El Puerto de San Lorenzo envió a Madrid un corridón, con el trapío y la seriedad que exige esta plaza. Además dio un juego extraordinario que en el caso de los toros lidiados en cuarto y sexto lugar resultó superlativo. Una corrida de puerta grande a poco que los espadas se pusieran a su altura. Pero la diferencia entre la clase de los del Puerto y la actuaciones de El Cid, Castella y Pinar resultó estratosférica.
El cuento chino de los taurinitos, especialmente de los criadores de borregos, en cuanto a que el toro grande no sirve y no embiste, vuelve a quedar en ridículo. Porque, vaya manera de meter la cara, de humillar y qué derroche de fijeza en los engaños.
Si Manuel Jesús 'El Cid' coge esta corrida hace cuatro años la lía a lo grande. Pero el torero se ha ido apagando hasta el punto de dejarse un lote magnífico, especialmente ese cuarto ejemplar. A pesar de todo hubo un momento en que se encendió la lucecita de su prodigiosa mano izquierda y se iluminó la plaza. Pero fue como un relámpago porque, a continuación, volvió la oscuridad entre enganchones.

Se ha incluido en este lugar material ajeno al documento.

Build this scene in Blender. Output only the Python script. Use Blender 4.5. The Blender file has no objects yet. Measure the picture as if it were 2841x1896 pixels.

Castella con el segundo, otro gran toro, dio prioridad a la cantidad sobre la calidad. Hubo mucho y muy vulgar. Después de innumerables pases tuvo que recurrir al efectismo del circular invertido y las manoletinas para maquillar tanta mediocridad. Después de un pinchazo el toro lo volteó como un pelele, afortunadamente sin consecuencias. Pero el efecto del trance impresionó a la gente que se puso del lado del torero.
Rubén Pinar abrió la puerta grande el año pasado y se la cerró ante el soberbio sexto. No se puede torear con más ventajismo y menos entidad. Se le fue, seguramente, el toro de su vida en Madrid. Se arrepentirá.